Dreary Days/Joyful but sad thoughts

Such a dreary day....makes me want to get back into the bed, pull the cool crisp sheets over my body and go back to sleep....so, what do I do instead? I get up, I get myself cleaned up, dressed and start the day...looking for ways to combat the dreary feelings in my body and head.

I choose to do something that I love...scrapbooking. Looking at the pictures of those I care most about, and me doing those things that I love. Today, I am mostly journaling, an activity that I only dislike because I hate writing everything out, but, love remembering the special moments that I am writing about.

Today, I just journaled about a special visit from a very special friend.
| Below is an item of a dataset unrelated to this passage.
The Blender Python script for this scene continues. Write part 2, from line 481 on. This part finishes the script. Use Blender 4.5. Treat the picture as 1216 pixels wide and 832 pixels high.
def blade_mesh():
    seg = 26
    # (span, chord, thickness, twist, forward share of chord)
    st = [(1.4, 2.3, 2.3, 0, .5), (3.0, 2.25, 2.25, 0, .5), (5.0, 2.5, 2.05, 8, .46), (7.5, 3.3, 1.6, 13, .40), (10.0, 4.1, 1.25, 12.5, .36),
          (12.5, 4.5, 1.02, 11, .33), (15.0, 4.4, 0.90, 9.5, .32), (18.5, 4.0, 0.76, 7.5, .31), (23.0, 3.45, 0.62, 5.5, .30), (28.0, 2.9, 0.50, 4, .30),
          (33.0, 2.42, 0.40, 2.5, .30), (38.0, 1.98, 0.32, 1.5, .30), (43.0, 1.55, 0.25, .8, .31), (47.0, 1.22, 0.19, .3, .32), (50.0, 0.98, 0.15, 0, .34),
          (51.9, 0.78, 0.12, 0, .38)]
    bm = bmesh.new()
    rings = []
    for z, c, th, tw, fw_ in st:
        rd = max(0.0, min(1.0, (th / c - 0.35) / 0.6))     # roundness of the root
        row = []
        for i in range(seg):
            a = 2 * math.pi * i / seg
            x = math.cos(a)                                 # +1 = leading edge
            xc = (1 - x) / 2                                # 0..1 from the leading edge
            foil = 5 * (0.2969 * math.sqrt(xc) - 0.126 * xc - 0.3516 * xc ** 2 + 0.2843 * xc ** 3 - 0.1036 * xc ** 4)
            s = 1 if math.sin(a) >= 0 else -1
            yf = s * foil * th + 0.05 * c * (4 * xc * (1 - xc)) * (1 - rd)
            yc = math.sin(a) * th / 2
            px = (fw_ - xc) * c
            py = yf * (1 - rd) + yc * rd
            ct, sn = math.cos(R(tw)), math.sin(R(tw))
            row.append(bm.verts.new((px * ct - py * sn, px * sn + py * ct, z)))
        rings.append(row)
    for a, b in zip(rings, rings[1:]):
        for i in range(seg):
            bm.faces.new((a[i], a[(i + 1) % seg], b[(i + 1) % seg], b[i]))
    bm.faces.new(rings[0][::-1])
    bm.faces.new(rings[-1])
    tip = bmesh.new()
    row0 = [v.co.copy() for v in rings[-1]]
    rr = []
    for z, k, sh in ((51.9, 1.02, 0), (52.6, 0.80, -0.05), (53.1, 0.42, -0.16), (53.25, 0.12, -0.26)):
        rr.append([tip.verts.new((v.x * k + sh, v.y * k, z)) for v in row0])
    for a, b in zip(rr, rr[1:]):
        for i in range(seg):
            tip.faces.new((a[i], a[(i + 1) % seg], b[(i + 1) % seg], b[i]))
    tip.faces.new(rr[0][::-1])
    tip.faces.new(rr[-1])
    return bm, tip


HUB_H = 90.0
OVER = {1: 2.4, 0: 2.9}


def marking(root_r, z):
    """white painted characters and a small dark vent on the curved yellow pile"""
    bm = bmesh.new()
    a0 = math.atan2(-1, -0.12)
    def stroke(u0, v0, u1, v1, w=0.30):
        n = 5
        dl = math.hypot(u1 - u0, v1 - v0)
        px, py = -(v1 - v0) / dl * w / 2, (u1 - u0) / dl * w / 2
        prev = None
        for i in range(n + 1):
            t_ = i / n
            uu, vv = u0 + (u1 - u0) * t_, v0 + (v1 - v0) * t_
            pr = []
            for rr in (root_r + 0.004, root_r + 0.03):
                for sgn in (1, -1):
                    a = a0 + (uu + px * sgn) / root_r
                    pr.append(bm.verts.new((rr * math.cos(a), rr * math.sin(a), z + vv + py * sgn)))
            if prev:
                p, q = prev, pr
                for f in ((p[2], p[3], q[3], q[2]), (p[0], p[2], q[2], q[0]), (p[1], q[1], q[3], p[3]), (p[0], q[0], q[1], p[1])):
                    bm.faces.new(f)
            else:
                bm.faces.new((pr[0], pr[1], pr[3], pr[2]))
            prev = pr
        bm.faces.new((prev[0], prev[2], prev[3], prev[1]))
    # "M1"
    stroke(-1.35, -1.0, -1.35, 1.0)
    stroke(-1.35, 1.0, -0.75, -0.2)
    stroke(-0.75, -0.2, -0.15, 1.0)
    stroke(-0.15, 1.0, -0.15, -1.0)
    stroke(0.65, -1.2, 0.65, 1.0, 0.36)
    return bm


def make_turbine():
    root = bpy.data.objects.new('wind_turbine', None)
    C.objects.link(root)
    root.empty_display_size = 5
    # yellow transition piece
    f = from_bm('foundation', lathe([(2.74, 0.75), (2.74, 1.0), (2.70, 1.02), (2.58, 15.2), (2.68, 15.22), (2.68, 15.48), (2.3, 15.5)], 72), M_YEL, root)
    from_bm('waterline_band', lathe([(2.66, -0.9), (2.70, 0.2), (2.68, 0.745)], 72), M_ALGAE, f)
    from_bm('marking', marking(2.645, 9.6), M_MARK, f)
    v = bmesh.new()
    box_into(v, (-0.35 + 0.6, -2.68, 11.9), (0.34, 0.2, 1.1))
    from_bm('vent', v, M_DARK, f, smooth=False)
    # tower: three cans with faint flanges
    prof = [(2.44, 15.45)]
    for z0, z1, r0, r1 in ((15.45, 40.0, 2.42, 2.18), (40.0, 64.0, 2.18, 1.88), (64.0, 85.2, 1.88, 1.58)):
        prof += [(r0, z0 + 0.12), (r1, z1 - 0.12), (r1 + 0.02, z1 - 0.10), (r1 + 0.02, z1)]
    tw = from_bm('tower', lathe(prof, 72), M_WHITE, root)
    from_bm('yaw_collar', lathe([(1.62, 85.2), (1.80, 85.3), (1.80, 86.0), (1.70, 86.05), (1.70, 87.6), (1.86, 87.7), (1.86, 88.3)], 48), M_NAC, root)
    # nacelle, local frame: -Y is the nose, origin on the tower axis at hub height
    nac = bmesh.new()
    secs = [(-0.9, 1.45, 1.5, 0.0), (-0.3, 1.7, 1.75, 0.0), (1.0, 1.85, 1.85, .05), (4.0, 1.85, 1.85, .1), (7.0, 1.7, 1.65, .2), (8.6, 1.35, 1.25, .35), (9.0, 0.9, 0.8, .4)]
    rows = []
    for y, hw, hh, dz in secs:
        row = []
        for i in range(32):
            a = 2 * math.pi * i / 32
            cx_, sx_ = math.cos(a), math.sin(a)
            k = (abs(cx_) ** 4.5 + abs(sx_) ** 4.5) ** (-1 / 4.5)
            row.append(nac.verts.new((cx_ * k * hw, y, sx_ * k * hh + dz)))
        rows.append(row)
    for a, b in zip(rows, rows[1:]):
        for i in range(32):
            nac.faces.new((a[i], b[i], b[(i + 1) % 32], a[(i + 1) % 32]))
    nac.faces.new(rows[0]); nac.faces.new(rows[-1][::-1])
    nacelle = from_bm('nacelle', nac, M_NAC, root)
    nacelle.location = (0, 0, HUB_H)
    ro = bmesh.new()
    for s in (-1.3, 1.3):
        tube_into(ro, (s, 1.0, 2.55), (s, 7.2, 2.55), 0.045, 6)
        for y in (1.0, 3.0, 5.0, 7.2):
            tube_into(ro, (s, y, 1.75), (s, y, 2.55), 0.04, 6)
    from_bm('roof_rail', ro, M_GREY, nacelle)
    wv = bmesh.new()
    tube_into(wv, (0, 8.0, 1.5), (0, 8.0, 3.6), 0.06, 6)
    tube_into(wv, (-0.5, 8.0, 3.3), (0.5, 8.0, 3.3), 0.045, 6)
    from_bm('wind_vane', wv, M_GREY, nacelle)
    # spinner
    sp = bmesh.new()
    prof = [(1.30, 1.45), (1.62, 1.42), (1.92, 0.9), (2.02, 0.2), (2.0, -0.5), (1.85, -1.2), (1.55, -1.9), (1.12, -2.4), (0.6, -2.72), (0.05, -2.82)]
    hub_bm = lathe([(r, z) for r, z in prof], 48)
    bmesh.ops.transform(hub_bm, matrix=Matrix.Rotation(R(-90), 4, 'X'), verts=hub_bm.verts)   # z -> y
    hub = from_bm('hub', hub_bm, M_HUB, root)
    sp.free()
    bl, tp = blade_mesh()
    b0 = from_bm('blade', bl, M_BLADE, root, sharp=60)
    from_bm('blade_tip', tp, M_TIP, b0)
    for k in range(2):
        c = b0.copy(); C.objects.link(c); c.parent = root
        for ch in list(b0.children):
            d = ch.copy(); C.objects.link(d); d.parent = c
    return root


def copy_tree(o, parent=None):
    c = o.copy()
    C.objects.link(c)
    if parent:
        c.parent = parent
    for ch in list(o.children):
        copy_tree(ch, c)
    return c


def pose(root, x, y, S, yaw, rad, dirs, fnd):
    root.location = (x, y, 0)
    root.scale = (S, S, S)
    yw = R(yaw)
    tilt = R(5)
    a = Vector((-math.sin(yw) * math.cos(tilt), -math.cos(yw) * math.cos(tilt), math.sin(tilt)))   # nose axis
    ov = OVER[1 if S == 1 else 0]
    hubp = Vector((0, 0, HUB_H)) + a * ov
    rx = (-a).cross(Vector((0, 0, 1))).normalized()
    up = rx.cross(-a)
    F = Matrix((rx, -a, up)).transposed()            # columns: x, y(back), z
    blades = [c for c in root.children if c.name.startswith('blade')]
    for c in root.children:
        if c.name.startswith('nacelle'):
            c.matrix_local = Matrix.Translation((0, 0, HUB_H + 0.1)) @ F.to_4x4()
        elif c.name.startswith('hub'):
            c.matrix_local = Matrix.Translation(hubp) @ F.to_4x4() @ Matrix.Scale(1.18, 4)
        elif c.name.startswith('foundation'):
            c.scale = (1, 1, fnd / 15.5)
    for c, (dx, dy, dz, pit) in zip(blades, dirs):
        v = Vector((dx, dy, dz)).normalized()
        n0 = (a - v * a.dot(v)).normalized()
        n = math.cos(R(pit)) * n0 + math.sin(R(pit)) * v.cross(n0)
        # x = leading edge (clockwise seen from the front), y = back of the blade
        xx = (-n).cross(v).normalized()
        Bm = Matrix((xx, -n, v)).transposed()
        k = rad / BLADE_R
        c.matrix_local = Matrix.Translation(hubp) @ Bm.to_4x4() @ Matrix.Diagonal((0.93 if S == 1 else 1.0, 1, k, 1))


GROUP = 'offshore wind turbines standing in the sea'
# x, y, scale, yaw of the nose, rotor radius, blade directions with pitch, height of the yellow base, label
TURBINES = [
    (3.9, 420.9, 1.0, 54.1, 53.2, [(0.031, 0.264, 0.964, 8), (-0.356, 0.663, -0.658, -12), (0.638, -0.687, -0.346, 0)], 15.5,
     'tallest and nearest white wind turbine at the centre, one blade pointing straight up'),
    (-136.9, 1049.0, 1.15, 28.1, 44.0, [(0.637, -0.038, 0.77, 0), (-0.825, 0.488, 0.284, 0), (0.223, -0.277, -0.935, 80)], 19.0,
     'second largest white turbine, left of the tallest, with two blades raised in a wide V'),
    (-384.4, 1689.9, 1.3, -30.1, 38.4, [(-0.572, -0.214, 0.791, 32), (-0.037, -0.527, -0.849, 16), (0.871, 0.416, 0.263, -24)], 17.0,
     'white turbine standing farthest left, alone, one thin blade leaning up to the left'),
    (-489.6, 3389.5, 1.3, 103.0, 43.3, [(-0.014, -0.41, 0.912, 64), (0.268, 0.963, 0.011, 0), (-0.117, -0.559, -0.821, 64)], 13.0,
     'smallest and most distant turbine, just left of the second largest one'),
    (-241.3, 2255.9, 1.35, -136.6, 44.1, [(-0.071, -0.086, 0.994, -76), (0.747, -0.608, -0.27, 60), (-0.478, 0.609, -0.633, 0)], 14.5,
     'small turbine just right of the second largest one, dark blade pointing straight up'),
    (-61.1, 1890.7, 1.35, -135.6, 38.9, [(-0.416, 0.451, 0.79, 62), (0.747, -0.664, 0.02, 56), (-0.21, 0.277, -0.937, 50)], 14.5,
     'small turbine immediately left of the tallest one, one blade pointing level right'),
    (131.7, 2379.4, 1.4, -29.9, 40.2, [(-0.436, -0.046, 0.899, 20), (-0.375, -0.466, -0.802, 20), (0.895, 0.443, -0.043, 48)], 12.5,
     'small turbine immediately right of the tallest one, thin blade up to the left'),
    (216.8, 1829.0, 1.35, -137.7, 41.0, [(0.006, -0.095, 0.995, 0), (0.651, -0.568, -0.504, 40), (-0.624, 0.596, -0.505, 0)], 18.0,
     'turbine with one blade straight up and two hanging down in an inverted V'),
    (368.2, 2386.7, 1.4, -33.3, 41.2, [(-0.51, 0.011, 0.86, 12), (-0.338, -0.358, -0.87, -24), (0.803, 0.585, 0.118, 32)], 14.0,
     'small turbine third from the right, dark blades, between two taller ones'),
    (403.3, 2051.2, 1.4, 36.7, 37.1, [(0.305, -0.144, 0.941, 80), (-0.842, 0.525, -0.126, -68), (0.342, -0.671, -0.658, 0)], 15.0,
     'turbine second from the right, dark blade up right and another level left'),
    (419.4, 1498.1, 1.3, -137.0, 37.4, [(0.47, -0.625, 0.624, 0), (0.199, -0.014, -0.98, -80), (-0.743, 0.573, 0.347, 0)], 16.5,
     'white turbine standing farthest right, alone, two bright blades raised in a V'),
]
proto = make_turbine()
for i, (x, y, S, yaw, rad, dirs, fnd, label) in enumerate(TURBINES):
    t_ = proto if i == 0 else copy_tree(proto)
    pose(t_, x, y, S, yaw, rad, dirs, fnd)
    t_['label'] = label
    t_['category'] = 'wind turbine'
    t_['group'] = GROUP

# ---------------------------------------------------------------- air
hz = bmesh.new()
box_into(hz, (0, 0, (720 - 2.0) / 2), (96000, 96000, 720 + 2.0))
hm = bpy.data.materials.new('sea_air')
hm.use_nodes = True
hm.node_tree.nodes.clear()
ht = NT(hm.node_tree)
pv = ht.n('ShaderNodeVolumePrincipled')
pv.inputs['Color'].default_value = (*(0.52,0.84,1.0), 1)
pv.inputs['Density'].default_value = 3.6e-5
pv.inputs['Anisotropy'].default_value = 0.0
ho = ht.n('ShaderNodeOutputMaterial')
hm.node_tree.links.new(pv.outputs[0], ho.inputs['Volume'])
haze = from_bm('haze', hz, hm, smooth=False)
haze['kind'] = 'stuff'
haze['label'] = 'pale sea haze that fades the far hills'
She and I met on the internet...through a scrapbooking message board. We got to meet irl a couple of years ago, in her world. Last January, she came into my world......and shared my family with me.....and experienced things that are a bit different here in the states.

I realized while I looked at those pictures, she really does live a different life than me. Now, the everyday things are basically the same...taking care of the home, taking care of the kids (although her girls are still just that, girls, while mine are now young women) tending to our sweet husbands and their needs, and, of course, scrapbooking!! But, at closer glance, we are worlds apart. We are separated by some vast differences. On days she wakes up to snow, I wake up to sunshine and daisies, she sees mountains, I see oceans, she eats scones, I eat biscuits (which really are NOT the same thing no matter what the lady at the Cracker Barrel says) she uses different phrases and words to say the same things.....some of them being a whole lot nicer than the American version) like we say HUH??? and they, here comes the nicer version, say eh?? Means the same thing?? Whaaaaaa?? Just sounds nicer. She spells similar words different than me....using the ou combination quite often, which I have started to do and it is driving my family and friends nuts.....they think I am wrong when I put colour instead of color!!

I realized something else when looking at the pictures of she and I last Jan. I miss her, I really do, alot!! I wish we were closer. I know we could be fast friends....those special type of "girl" friends. I know I can trust her. I could tell her anything and noone would ever hear about it....and she could do the same with me. I need that. Everyone needs that. I crave it!! I have been kicked so many times by other "friends" that I am slow to trust and bare my heart to some other female!!!

Basically, what I am trying to say, is I love her....as a friend of course. She knows who she is. I hope she knows how I feel!!!

Tuesday, January 6, 2009

New Year, New Plan

New Year? 2009.
New Plan? lots of things

1. I will strive to be more committed to my goals.
2. I will strive to be a better wife/mother/friend
3. I will thank God everyday for the "things" He has blessed me with
4. I will spend time in The Word each and everyday
5. I will spend time talking to God everyday
6. I will do something nice for each person in my family each and every day
7. I will tell each person in my family that I love them everyday
8. I will try NOT to react before praying when presented with something that I don't like
9. I will maintain contact with those I love more often
10. I will, most of all, with God's leading, do what I can to further HIS kingdom and, in so doing, develop lifelong friendships with those He chooses, not me.
11. I will concentrate on taking care of the body He has given me and thank Him for it, even though I wouldn't mind a different/more whole one!!
12. I will set an example for both of my children, no matter how old they get, of what a Godly woman should be.
13. I will set an example for my girls of how a Godly WIFE should behave, not having to have the last word, but, loving and giving my all!!!!
14. I will begin my day asking God for help to accomplish all the above.